21「夜勤」
自分が徐々にリーダーらしくなっていくことを高梨班長も認めてくれたのだろう。
ある時、
おまえ夜勤に入らなくていいから。常昼(じょうちゅう、といった)でやれ。
と言われた。つまり、班長は夜勤はしないので、昼しかいない。リーダーが夜勤に入ってしまうと、班長とリーダー間のコミュニケーションが薄くなる。そうなると職場作りが滞るから、ということだった。
夜勤をやめると給料はぐっと下がる。当時のぼくの給与額でいうと数万円のレベルだ。
その分、おまえは賞与で評価してやるから、といってくれたので、わかりました、と答えた。
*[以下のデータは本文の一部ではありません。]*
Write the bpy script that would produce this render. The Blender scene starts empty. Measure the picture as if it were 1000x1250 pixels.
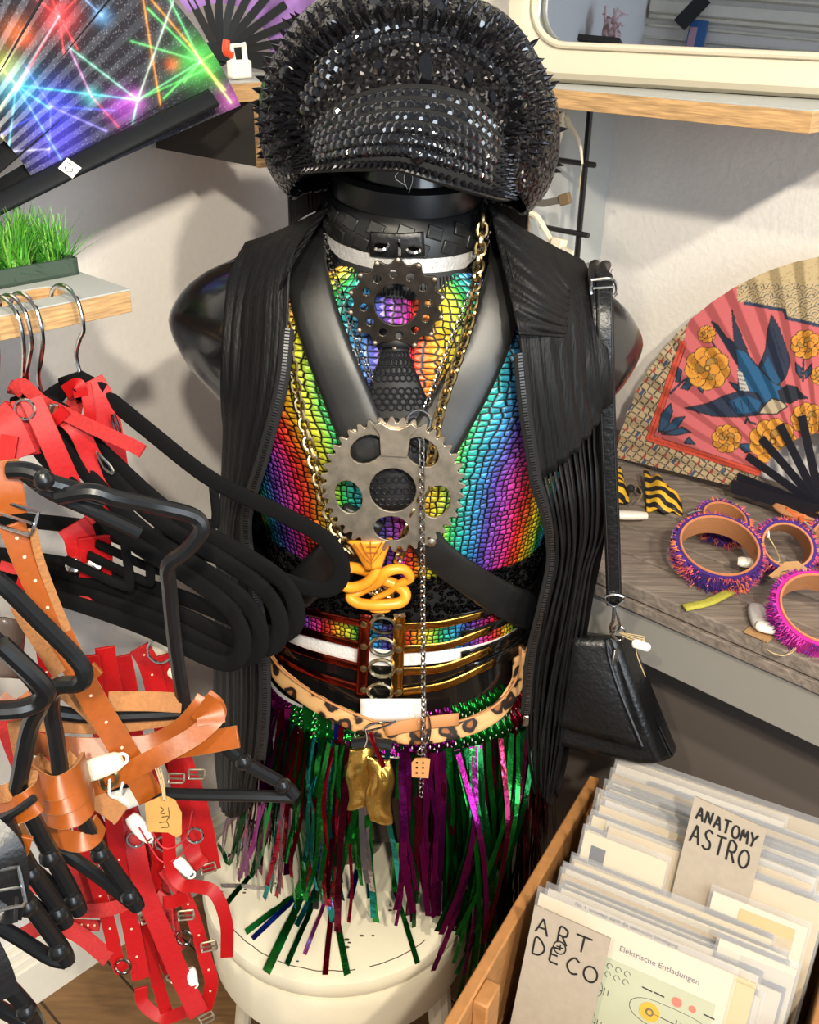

実はこれはぼくにはとてもありがたい申し出だった。夜勤が好きな人もいるが、自分には結構きつかった。一週間ごとに昼と夜を繰り返すため、昼勤のときは月曜から金曜の昼、夜勤の時は月曜の夜から土曜の朝まで、を週ごとに繰り返すことになる。
昼勤の時は水曜日くらいまで身体がだるいし、夜勤の時は水曜日くらいまで眠れなかった。
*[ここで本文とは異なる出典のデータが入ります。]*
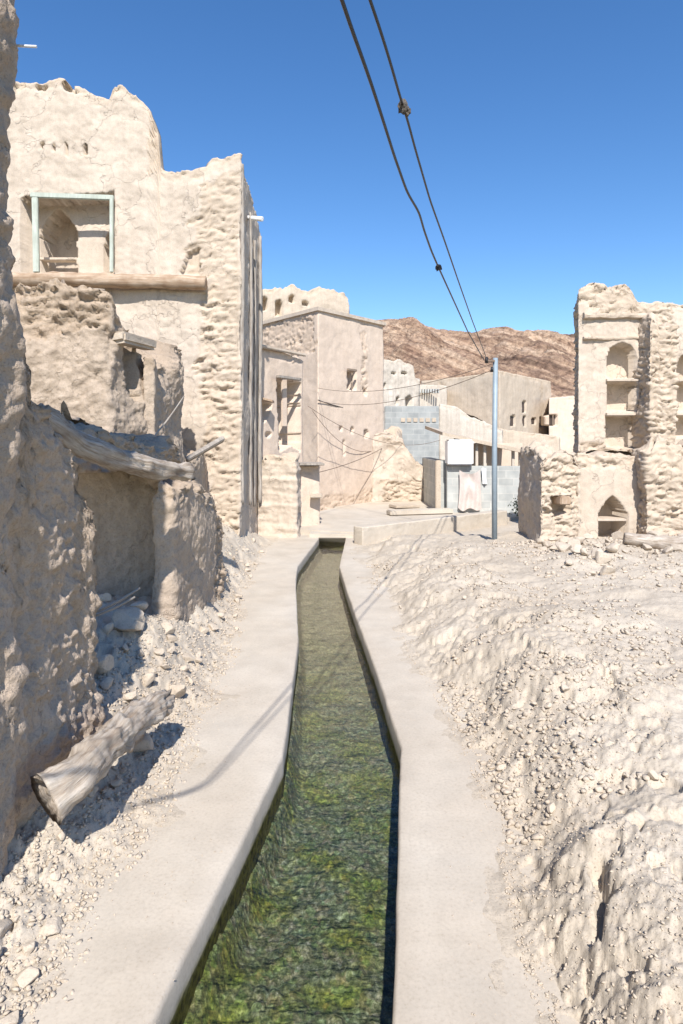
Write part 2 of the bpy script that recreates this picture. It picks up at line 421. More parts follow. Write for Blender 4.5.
# ---------------------------------------------------------------- the ground
RIML = [(-1.9, -6), (-.88, .8), (-.652, 2.226), (-.365, 4.12), (-.43, 6.5), (-.66, 9.4), (-.69, 10.35), (-.46, 13.2), (-.46, 14.4)]
RIMR = [(-.05, -6), (.13, .8), (.173, 2.226), (.385, 4.25), (.285, 5.8), (.09, 8.3), (-.04, 10.3), (.08, 13.2), (.08, 14.4)]
TOER = [(1.0, -6), (.72, 1.5), (.707, 2.23), (.73, 2.65), (.81, 3.33), (.815, 4.06), (.757, 5.), (.60, 6.5), (.44, 8.67), (.30, 12.2), (.35, 14.)]
TOEL = [(-2.2, -6), (-1.1, 1.5), (-1.03, 2.23), (-1.12, 2.83), (-1.02, 3.17), (-1.0, 3.6), (-1.02, 4.33), (-1.0, 5.2), (-1.08, 6.5), (-1.30, 8.67), (-1.42, 11.8), (-1.2, 14.)]
def lin(tab, y): t = np.array(tab); return np.interp(y, t[:, 1], t[:, 0])
def ground_h(X, Y, detail=True):
    X = np.asarray(X, float); Y = np.asarray(Y, float)
    P = A3(X, Y, 0.); n1 = fbm(P, .9, 4, 101).reshape(X.shape); n2 = fbm(P, 3.2, 4, 102).reshape(X.shape)
    sR = X-lin(TOER, Y)+.07*n2; sL = lin(TOEL, Y)-X+.07*n2
    Hc = np.interp(Y, [0, 2.4, 3.5, 5.6, 9.2, 12., 13.], [.36, .36, .42, .42, .30, .24, .1])
    Wc = np.interp(Y, [0, 2.4, 3.5, 5.6, 9.2], [.62, .66, .85, 1.05, 1.2])
    hr = Hc*(.45*sstep(0, .6, sR/Wc)+.55*sstep(.1, 1.25, sR/Wc))+.09*n1*sstep(.1, .6, sR)+.02*np.clip(sR-Wc, 0, 6)*sstep(13, 9, Y)
    pile = .09*np.exp(-((Y-10.2)/.75)**2)*sstep(2.6, 4.2, X)
    hr = hr+pile
    Hl = np.interp(Y, [0, 2.5, 3.9, 4.4, 6, 8, 12, 13.5], [.22, .24, .26, .34, .36, .62, .62, .1])
    hl = Hl*sstep(0, 1, sL/np.interp(Y, [0, 5, 9], [.5, .6, .75]))+.25*sstep(.3, 1.0, sL)*sstep(3.6, 4.2, Y)*sstep(6., 5.4, Y)
    right = X > (lin(RIML, Y)+lin(RIMR, Y))/2
    s = np.where(right, sR, sL); h = np.where(right, hr, hl)
    slope = np.where(right, sstep(0., .12, sR)*(1-.75*sstep(Wc*1.05, Wc*1.6, sR)), .8*sstep(0, .15, sL))
    slope = np.maximum(slope, pile*8)
    slope = np.where(Y > 13., .3, slope)
    if detail:
        P = np.c_[P[:, :2], h.ravel()*1.3]
        d1, d2, idv = worley(P+(n2.ravel()*.05)[:, None], (7, 7, 7), 110)
        e1, e2, ide = worley(P+(n2.ravel()*.03)[:, None], (22, 22, 22), 120)
        lum = (sstep(0, .3, d2-d1)*(.2+.8*idv)).reshape(X.shape); lum2 = (sstep(0, .35, e2-e1)*(.2+.8*ide)).reshape(X.shape)
        patch = sstep(-.25, .35, n1)
        fine = fbm(P, 24., 4, 103, .7).reshape(X.shape)
        # gullies and clod edges on the slope
        rid = 1-np.abs(fbm(P, (3.4, 2.1, 1), 4, 140)).reshape(X.shape)
        ledge = sstep(-.02, .035, fbm(P+(fine.ravel()*.03)[:, None], (1.7, 1.2, 1), 4, 150).reshape(X.shape))
        h = h+slope*(.012*lum*patch+.010*lum2*patch+.009*fine-.03*sstep(.30, .48, fbm(P, (7., 7., 7.), 3, 160).reshape(X.shape))+.04*ledge*sstep(.1, .3, s)-.03*sstep(.95, 1., rid)*patch)
        gx = np.interp(Y, [1.9, 2.2, 2.45, 2.6, 2.9, 3.25], [.62, .78, .98, 1.05, 1.12, 1.30]); gd = X-gx+.05*n2+.02*fine
        h = h-.10*np.exp(-(gd/.022)**2)*sstep(-.3, .3, fbm(P, 3.1, 3, 170).reshape(X.shape))*sstep(3.5, 3.2, Y)*sstep(1.7, 2., Y)+.03*sstep(-.02, .03, gd)*sstep(3.5, 3.0, Y)*sstep(.5, .2, gd)+.008*fine+.012*n2+.02*n1*sstep(.2, 1., s)
    far = sstep(12.6, 13.4, Y)
    h = h*(1-far)+far*(.02+.015*n2)
    inside = (s < -.0) & (Y < 14.35) & (Y < 13.3+1.2*(np.abs(X+.2) < .5))
    n5 = fbm(A3(X, Y, 0.), 5.5, 4, 180).reshape(X.shape)
    film = -.002+.045*np.minimum(s, 0)+.010*n5+.004*n2
    h = np.where(s < 0, film, h+.006*n5*sstep(.2, 0, s))
    h = np.where(inside & (s < np.where(right, -.16, -.30)), -.95, h)
    return h
ys = np.r_[np.arange(-6, 1.5, .12), 1.5*np.exp(np.arange(0, math.log(15/1.5), .0046)), 15*np.exp(np.linspace(0.01, math.log(900/15), 60))]
us = np.r_[np.linspace(-1.6, -.56, 40, endpoint=False), np.linspace(-.56, .62, 620), np.linspace(.64, 1.6, 40)]
YY, UG = np.meshgrid(ys, us, indexing='ij'); XX = UG*(np.maximum(YY, 0)+.9)*1.0
XX = np.where(YY < 0, UG*3.5+UG*0, XX) if False else XX*1.0
HH = ground_h(XX, YY)
struct(mk('ground', A3(XX, YY, HH), gridf(len(ys), len(us)), M['earth'], origin=(0, 0, 0)))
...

こうなると、毎週半分くらいはろくに活動できないような状態になる。まだ30代だからいいけど、これはこの先ずっとだと大変だぞ、と思っていた。50代でも夜勤をやっているひともいるが、すごいと思う。
現場の仕事はただでさえ身体を酷使する。定年後に長生きした例はあまり聞いたことがない。おそらく夜勤による疲労の蓄積も大きいのではないだろうか。